Harrington’s socialism is equal parts social, technological and economic theory, and applicable to industrial- or finance-based economies, the latter being the current and distressed American variety.

“Alain Minc coined his phrase ‘the slow 1929’ to describe the possibility of an economic crisis as profound as the Great Depression but taking place in fits and starts, festering rather than exploding. I think we are living through a slow apocalypse, a transition to a new civilization that could occur before we are even aware of it. If that revolution, which is in progress, makes us, we will lose ourselves; if we make it, there is at least hope for freedom and justice . . .” (p. 254)

The following is by David Bornstein of www.dowser.org, from the NYT Opinionator, 1/12/12. I include it to help illustrate Harrington's relevance. If you haven't been to dowser.org, I highly recommend it.
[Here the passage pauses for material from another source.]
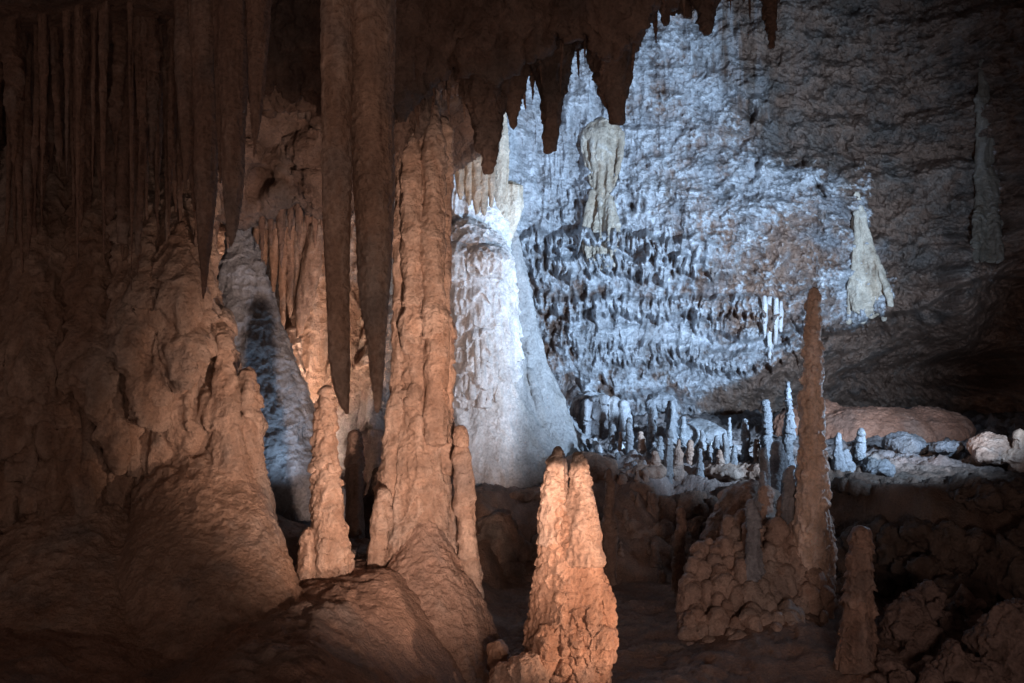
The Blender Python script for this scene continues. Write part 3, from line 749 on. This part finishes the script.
child_rock('shoulder', [ptube([(452, 130, 12), (458, 170, 22), (468, 205, 31), (476, 228, 33), (478, 250, 30)], 10.3, .9, 28)], .012, lambda a, b: tuple(u+.6*v for u, v in zip(flow(a, b, 1.2, .2, .03, .045, .012, 13., 1.), knobs(a, b, 1., .03, 10., .01))), 'white', M_white, 2, apron)
dpr = [ptube([(468, 222, 12), (470, 234, 26), (474, 252, 37), (477, 300, 39), (477, 340, 40), (478, 380, 39), (478, 400, 34), (478, 410, 24)], 9.85, .9, 30),
      psph(486, 262, 9.6, 26, 18), psph(455, 262, 9.6, 22, 20)]
for i in range(15):      # comb of drips under the dome
    px = 442+i*5.1; L = R.uniform(8, 34)*(1.2-abs(px-480)/60)
    dpr.append(ptube([(px, 330, 3.2, 9.50+abs(px-478)**2*.00022), (px, 375+L*.4, 3.4, 9.48+abs(px-478)**2*.00022), (px, 385+L*.6, .8, 9.5+abs(px-478)**2*.00022)], 9.6, 1, 10))
child_rock('dome', dpr, .0115, lambda a, b: flow(a, b, 1.25, .24, .06, .045, .010, 14., 1.), 'white', M_white, 1, apron)
# low hump beside the apron
pr = [ptube([(553, 405, 6), (560, 425, 16), (568, 450, 26), (574, 480, 34), (578, 520, 40)], 10.7)]
tag(rock('flowstone_mound', pr, .012, lambda a, b: tuple(u+.6*v for u, v in zip(smoothstone(a, b, 1., .09, .02, 5, .06), flow(a, b, 1.2, .2, .05, .05, .015, 9.))), 'dullblue', M_white, 2), 'dull blue fluted hump low at the right-hand foot of the white apron', 'flowstone')

# ------------------------------------------------------------------ FORMATIONS ON THE FAR WALL
def on_wall(pts, off, flat, nu=24):
    q = []
    for px, py, r in pts: q.append((px, py, r, wall_y(px, py)+off*r/F*14))
    return ptube(q, 14., flat, nu)
pr = [on_wall([(603, 119, 6), (603, 128, 13), (602, 150, 12), (601, 180, 9), (600, 205, 10), (600, 232, 12), (601, 250, 8), (602, 268, 3)], .1, .4)]
for i in range(34):
    a_ = (i+.5)/34*math.pi; k_ = math.cos(a_); d_ = math.sin(a_)
    x0 = 603+k_*10; x1 = 603+k_*20; L = R.uniform(16, 62) if abs(k_) > .5 else R.uniform(40, 120)
    w_ = [wall_y(x0, 120)-.05*d_, wall_y(x1, 130)-.03-.09*d_, wall_y(x1-k_*3, 130+L*.5)-.03-.09*d_, wall_y(x1-k_*9, 130+L)-.02-.06*d_]
    pr.append(ptube([(x0, 119+4*abs(k_), 3, w_[0]), (x1, 130+4*abs(k_), 3.0, w_[1]), (x1-k_*3, 130+L*.5, 2.4, w_[2]), (x1-k_*9, 130+L, .8, w_[3])], 14, 1, 10))
for i in range(11):
    x0 = 584+i*3.4; L = R.uniform(14, 44)
    pr.append(ptube([(600+(x0-600)*.5, 190, 2, wall_y(600, 190)-.04), (x0, 226, 2.8, wall_y(x0, 226)-.06), (x0, 232+L, 1.0, wall_y(x0, 232+L)-.03)], 14, 1, 10))
tag(rock('drapery', pr, .014, lambda a, b: flow(a, b, 1.2, .5, .015, .025, .014, 12.), 'cream', M_flow, 1), 'cream fluted drapery column with a bell-shaped top on the blue wall', 'drapery')
pr = [on_wall([(857, 192, 3), (858, 220, 6), (861, 250, 10), (866, 275, 15), (870, 298, 21), (871, 310, 19)], .15, .35)]
for i in range(7):
    pr.append(on_wall([(856+i*.8, 200+R.uniform(-5, 25), 1.6), (856+i*2.5, 250, 2.8), (851+i*6.2, 290, 3.4), (849+i*7, 312+R.uniform(-8, 14), 2)], -1.0, 1.))
tag(rock('flowstone_cone', pr, .016, lambda a, b: flow(a, b, 1.3, .6, .02, .04, .012, 10.), 'cream', M_white, 1), 'narrow cream flowstone cone widening downward on the right-hand wall', 'flowstone')
pr = [on_wall([(983, 60, 4), (983, 110, 7), (984, 150, 8), (989, 200, 13), (990, 235, 17), (988, 262, 9)], .1, .35)]
for i in range(5):
    pr.append(on_wall([(982, 100, 2), (980+i*2, 180, 3), (976+i*6, 245, 4), (976+i*6, 262, 2)], -.6, 1.))
tag(rock('flowstone_cone', pr, .016, lambda a, b: flow(a, b, 1.3, .6, .03, .04, .012, 9.), 'cream', M_flow, 1, tint=lambda co, no, c, cav: c*.32), 'dull grey-cream flowstone tongue near the right edge of the wall', 'flowstone')
for px, y0, y1, w in ((770, 305, 362, 3.4), (776, 306, 345, 2.6), (765, 304, 338, 2.4), (781, 309, 332, 2.)):
    stalactite([(px, y0-8, w*.8), (px, (y0+y1)/2, w), (px, y1, .8)], wall_y(px, (y0+y1)/2)-.01, 'thin white stalactite on the wall left of the tall right stalagmite', 'white', M_white, .016, lambda a, b: flow(a, b, 1.3, .6, .01, .03, .005, 10.), group='thin white stalactites on the lower wall')
# ------------------------------------------------------------------ THE RIGHT-HAND GROUP
pr = [ptube([(814, 288, 2.5), (813, 297, 4.8), (813, 320, 5.2), (812, 335, 7.5), (813, 352, 6.6), (813, 372, 9.5), (812, 392, 8.2), (812, 410, 10.6), (811, 440, 10), (812, 462, 12.6), (812, 500, 14), (813, 550, 19), (806, 590, 24), (800, 640, 30), (795, 760, 40)], 7.1),
      *drips([(814, 292, 4), (812, 340, 8), (812, 400, 11), (812, 500, 15), (808, 590, 21)], 7.1, 240, 1.5, 3.6, 1., 9)]
tag(rock('stalagmite', pr, .009, lambda a, b: hero(.8, .15, .026, .024, .020, 14., 0., .030, 12.)(a, b), 'cream', M_flow, 2, tint=lambda co, no, c, cav: c*np.array((1.4, 1.2, 1.14), f4)), 'tallest slender stalagmite at the right, dark brown with a bluish rim', 'stalagmite')

pr = []
YT = lambda px: float(np.interp(px, [680, 700, 730, 755, 780, 830], [575, 545, 512, 505, 515, 505]))
for i in range(330):
    px = 686+R.random()*140; y0 = YT(px)+R.random()**1.1*(660-YT(px)); L = R.uniform(16, 60); r = R.uniform(3.5, 8)
    Y = 7.44-(y0-500)*.0056+R.uniform(-.07, .07)-.12*math.sin((px-690)/140*math.pi)
    pr.append(ptube([(px, y0, r*.5), (px+R.uniform(-1, 1), y0+L*.35, r), (px, y0+L*.75, r*.9), (px+R.uniform(-1, 1), y0+L, r*.3)], Y, 1., 10))
    if i % 4 == 0: pr.append(psph(px, y0+4, Y+.03, r*1.1, r*R.uniform(1, 1.6)))
for px, yt, w, Y in ((765, 486, 6, 7.4), (790, 492, 7, 7.25), (777, 520, 7, 7.1), (752, 522, 7, 7.05), (735, 522, 6, 7.3), (742, 560, 7, 6.9)):
    pr.append(ptube([(px, yt, w*.5), (px+1, yt+8, w*.95), (px-1, yt+18, w*.8), (px, yt+30, w*1.1), (px, yt+70, w*1.4)], Y, 1., 14))
pr.append(ptube([(752, 492, 26), (752, 530, 46), (754, 570, 58), (755, 630, 66), (750, 760, 80)], 7.78, .8))
tag(rock('flowstone_mound', pr, .0125, lambda a, b: tuple(.8*u+.7*v for u, v in zip(flow(a, b, 1., .2, .05, .045, .014, 12., 3.), knobs(a, b, 1., .04, 11., .014))), 'brown', M_flow, 2, tint=lambda co, no, c, cav: c*np.array((1.35, 1.35, 1.35), f4)), 'knobbly brown flowstone mound around the foot of the tall right stalagmite', 'flowstone')

ST = [ # px, top, base, r, Y, palette, label
 (766, 401, 470, 4.5, 9.0, 'dim', 'knobby blue-lit stalagmite just left of the thin needle-like one'),
 (789, 382, 480, 3.8, 8.9, 'dim', 'thin needle-like blue-lit stalagmite left of the tall brown one'),
 (775, 444, 540, 6.5, 8.0, 'grey', 'blue-white stalagmite in front of the needle-like one'),
 (764, 450, 540, 6.5, 7.8, 'grey', 'brown rounded stalagmite left of the blue-white one'),
 (782, 452, 500, 4, 8.1, 'grey', 'short bluish stalagmite tucked behind two rounded ones'),
 (762, 473, 550, 6, 7.4, 'grey', 'brown blunt stalagmite rising from the top of the knobbly mound'),
 (791, 468, 560, 8, 7.2, 'grey', 'stout brown stalagmite leaning on the tall right one'),
 (752, 501, 590, 9, 6.9, 'grey', 'hook-topped pale-rimmed stalagmite on the front of the knobbly mound'),
 (838, 433, 490, 5, 8.7, 'dim', 'bright blue-white stalagmite right of the tall brown one'),
 (846, 452, 492, 9, 8.8, 'dim', 'squat spreading bluish stalagmite beside the bright blue-white one'),
 (861, 430, 480, 4, 8.9, 'dim', 'small bluish stalagmite with a thin tip, second right of the tall one'),
 (855, 443, 482, 4, 9.0, 'dim', 'low bluish stalagmite between the bright one and the thin-tipped one'),
 (609, 470, 560, 5.5, 8.2, 'brown', 'lone finger-like stalagmite right of the twin-peaked one'),
 (680, 508, 580, 5.5, 7.9, 'brown', 'lone ringed stalagmite on the lower floor'),
 (629, 419, 450, 2.8, 9.9, 'dullblue', None), (651, 408, 446, 2.6, 10.4, 'dullblue', None), (669, 431, 462, 3, 9.3, 'dullblue', None), (679, 440, 470, 3.4, 9.1, 'brown', None),
 (702, 430, 455, 2.4, 9.6, 'dullblue', None), (717, 437, 462, 2.4, 9.5, 'dullblue', None), (725, 434, 465, 2.8, 9.3, 'dullblue', None), (745, 421, 458, 3, 9.4, 'dullblue', None),
 (673, 401, 430, 3, 11., 'dullblue', None), (700, 450, 470, 2.5, 9.1, 'dullblue', None), (720, 450, 470, 2.5, 9.1, 'brown', None), (735, 446, 468, 2.2, 9.2, 'dullblue', None),
 (641, 432, 450, 2, 9.9, 'brown', None), (660, 437, 455, 2, 9.7, 'dullblue', None), (690, 441, 462, 2, 9.5, 'brown', None), (711, 446, 462, 2, 9.4, 'dullblue', None), (655, 452, 470, 2.2, 9.2, 'brown', None), (757, 440, 470, 2.4, 9.2, 'brown', None),
 (612, 425, 450, 2, 10.2, 'dullblue', None), (620, 432, 452, 1.8, 10., 'brown', None), (684, 418, 436, 2, 10.6, 'dullblue', None), (730, 418, 440, 2, 10.4, 'dullblue', None),
]
for i in range(70):
    px = R.uniform(588, 765); Y = R.uniform(8.1, 10.6); h_ = R.uniform(5, 17)*(1.5 if Y < 9 else 1)
    zb = float(ground_z(np.array([(px-512)/F*Y]), np.array([Y]))[0]); yb = 341.5+(CZ-zb)/Y*F
    ST.append((px, yb-h_, yb, R.uniform(1.6, 3.2), Y, R.choice(('dullblue', 'grey', 'blueish')) if Y > 9.2 else 'brown', None))
for i, (px, yt, yb, r, Y, pal, lab) in enumerate(ST):
    gz = lambda Y: float(ground_z(np.array([(px-512)/F*Y]), np.array([Y]))[0])
    if (Y > 8.4 or not lab) and i < len(ST)-70:
        while gz(Y) < .55 or (px > 612 and gz(Y) < .72): Y += .08
    zb = gz(Y)
    yb = max(yb, 341.5+(CZ-zb+.08)/Y*F)
    n = R.choice((6, 8, 10)); pts = []
    if not lab: r *= R.uniform(.8, 1.5)
    for j in range(n+1):
        t = j/n
        pts.append((px+R.uniform(-.35, .35)*r, yt+(yb-yt)*t, r*(.42+.85*t)*R.uniform(.72, 1.3)))
    pts.insert(0, (px, yt-r*.2, r*.25))
    o = rock('stalagmite', [ptube(pts, Y)], max(.007, min(.011, r/F*Y/4)), hero(.6, .12, .04, .02, .014, 15., i*2., .045, 9.), pal, M_flow, 1)
    if lab: tag(o, lab, 'stalagmite')
    else: tag(o, 'little candle-like stalagmite in the crowd on the plateau below the blue wall', 'stalagmite', 'little stalagmites on the plateau')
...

When Michael Harrington’s landmark book on poverty, The Other America, was published in 1962, Harrington startled the nation’s leaders, including President John F. Kennedy, by shining a spotlight on the deep poverty that remained hidden in America. Harrington’s book became an underpinning for the War on Poverty. Half a century later, the United States Census Bureau has produced what may become another landmark reference. Based on an updated method for assessing poverty, the bureau has found that far more Americans are scraping by than was previously known: 100 million Americans — one in three — are “deep poor,” “poor,” or “near poor.”
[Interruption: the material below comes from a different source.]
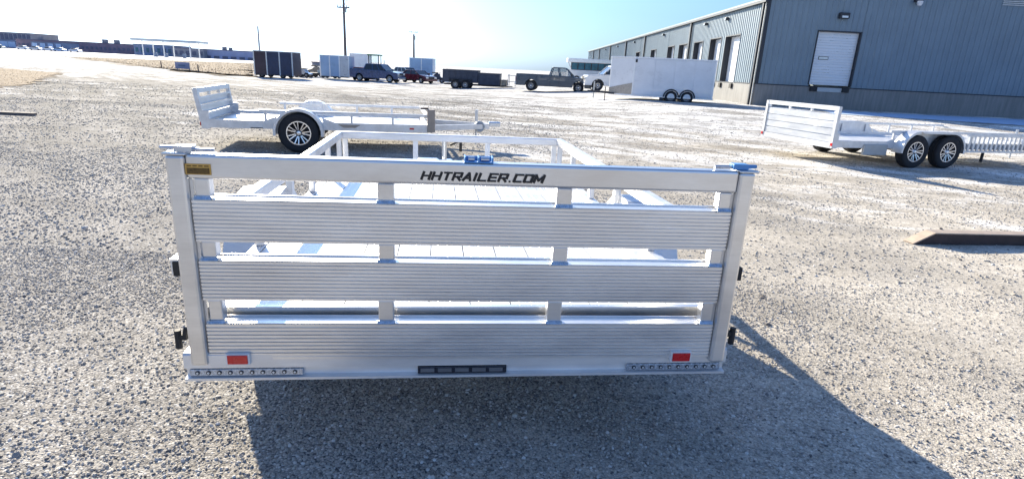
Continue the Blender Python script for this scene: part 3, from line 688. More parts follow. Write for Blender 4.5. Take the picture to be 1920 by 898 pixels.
    MB().cyl((-0.06, 4.30, 0.74), (0.05, 4.22, 0.80), 0.012).cyl((0.05, 4.22, 0.80), (0.05, 4.22, 0.68), 0.016).build("jack_handle", M['black'], j)
    MB().box(-0.35, -0.12, 4.0, 4.25, 0.47, 0.60).build("battery_box", M['zinc'], t, bevel=0.02)
    K = 0.016    # the box stands very slightly out of square
    for o in t.children:
        if o.name.startswith(("tailgate", "rear_beam", "light_bar", "reflector", "latch")): continue
        if o.name.startswith("wheel"): o.location.x -= K*o.location.y
        else:
            for v in o.data.vertices: v.co.x -= K*v.co.y
near_trailer()

def far_trailer(name_label, loc, rz, W, H, L, axles, lean, single, extra):
    t = thing("utility_trailer", name_label, "trailer", loc, rz); A = M['alu_far']
    P, Hh = tailgate(t, W, 0.43, 0.43+H, lean, False)
    n = 3 if H < 0.75 else 4; band = (Hh-0.19)/n
    for k in range(n):
        zb = 0.05+k*band
        MB().prism(plank_profile(zb, zb+band*0.88, 0.035, -0.020, 6), 'x', -W+0.004, W-0.004).build("plank", A, P)
    for x in (-W+0.04, -0.32, 0.32, W-0.04):
        MB().box(x-0.025, x+0.025, -0.016, 0.024, Hh-0.19+0.05-band*0.08+0.01, Hh-0.086).build("upright", A, P)
    for s in (-1, 1):
        xm = s*(W+0.035)
        MB().box(xm-0.03, xm+0.03, 0.05, L, 0.38, 0.52).build("side_frame", A, t)
        if extra != 'open': MB().box(xm-0.025, xm+0.025, 0.9, L, 0.66, 0.705).build("side_rail", A, t)
        else: MB().box(xm-0.025, xm+0.025, 1.4, L, 0.70, 0.745).build("side_rail", A, t)
        k = 1.0 if extra != 'open' else 1.5
        while k < L:
            MB().box(xm-0.018, xm+0.018, k-0.02, k+0.02, 0.521, 0.66 if extra != 'open' else 0.70).build("stake", A, t); k += 0.72
        MB().box(xm-0.028, xm+0.028, -0.03, 0.10, 0.36, 0.66).build("corner_stake", A, t)
        MB().box(min(s*(W+0.02), s*(W+0.07)), max(s*(W+0.02), s*(W+0.07)), -0.045, -0.031, 0.41, 0.47).build("tail_light", M['red'], t)
        fender(t, s, W+0.02, axles, 0.34, 0.34, A if single or True else M['black']); tri_fill(t, s, W+0.02, axles, 0.34, A)
        for a in axles: wheel(t, (s*(W+0.17), a, 0.34), 0.34, 0.21, 'alloy', s < 0)
    MB().box(-W, W, -0.03, 0.05, 0.36, 0.47).build("rear_beam", A, t)
    nn = 10; w_ = 2*W/nn
    for k in range(nn): MB().box(-W+k*w_+0.003, -W+(k+1)*w_-0.003, 0.06, L-0.02, 0.44, 0.46).build("deck_plank", M['alu_deck'], t)
    MB().box(-W-0.06, W+0.06, L, L+0.06, 0.38, 0.52).build("front_frame", A, t)
    MB().box(-W-0.06, W+0.06, L+0.002, L+0.055, 0.66, 0.71).build("front_rail", A, t)
    for a in axles: MB().cyl((-W-0.05, a, 0.33), (W+0.05, a, 0.33), 0.035, 10).build("axle", M['zinc'], t)
    yt = L+1.35
    MB().bar((-W*0.7, L+0.06, 0.43), (-0.03, yt, 0.43), 0.05, 0.10).bar((W*0.7, L+0.06, 0.43), (0.03, yt, 0.43), 0.05, 0.10).build("tongue", A, t)
    MB().box(-0.05, 0.05, yt, yt+0.25, 0.42, 0.52).build("coupler", M['zinc'], t, bevel=0.02)
    j = MB().cyl((0.0, yt-0.25, 0.30), (0.0, yt-0.25, 0.75), 0.03).cyl((0, yt-0.25, 0.05), (0, yt-0.25, 0.30), 0.02).build("jack", M['zinc'], t)
    return t, P
# left trailer
L_LOC = (-5.58, 10.72, 0); L_RZ = R(-77.2)
t, P = far_trailer("bare aluminium single axle utility trailer parked behind the foreground one at left", L_LOC, L_RZ, 0.98, 0.60, 3.75, [1.56], R(8), True, 'low')
MB().box(0.95, 1.09, 3.78, 3.92, 0.39, 0.80).build("front_corner_box", M['tan'], t, bevel=0.01)
MB().box(0.955, 1.06, 3.66, 3.80, 0.80, 0.83).build("rail_end_cap", M['brown_steel'], t)
w_ = MB().lathe([(0.06, -0.025), (0.09, -0.04), (0.11, -0.025), (0.11, 0.025), (0.09, 0.04), (0.06, 0.025), (0.01, 0.01)], (0, 0, 0), 20).build("jack_wheel", M['galv'], t, smooth=True); w_.location = (0.10, 4.9, 0.42)
MB().prism([(2.2, 0.49), (2.6, 0.49), (2.5, 0.435), (2.3, 0.435)], 'x', 1.046, 1.05).build("side_emblem", M['tan'], t)
MB().box(1.046, 1.052, 3.46, 3.54, 0.43, 0.46).build("side_marker", M['red'], t)
MB().box(1.046, 1.052, 0.75, 0.95, 0.385, 0.40).build("side_marker", M['led_dark'], t)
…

Adding to the impact of this analysis is the growing realization that American society has become more calcified. The decline of social mobility in the United States is now acknowledged as a serious problem by Democrats and Republicans alike. As Jason DeParle reported recently in The Times, new research indicates that if you start off near the bottom of the income ladder in the United States, you’re far more likely to remain there than if you’re in the same situation in Canada or Europe. And if you start off poor in Denmark or Britain, for example, you’re much more likely to reach the top fifth in income than if you try to make the same climb in the United States.

It seems that the Danish Dream and the British Dream are currently more alive — at least for the most disadvantaged — than the American Dream. That dream has never been just about income, of course, but about self-determination. As Harrington observed, poverty is more than lacking minimum standards of health care, housing, food and education. “Poverty,” he wrote, “should be defined psychologically in terms of those whose place in the society is such that they are internal exiles who, almost inevitably, develop attitudes of defeat and pessimism and who are therefore excluded from taking advantage of new opportunities.”

In recent years, economists and policy makers have shifted toward this view. Amartya Sen, who won a Nobel Prize in economics, has argued that economists should think of poverty as that which deprives people of the opportunity to develop and use their capabilities.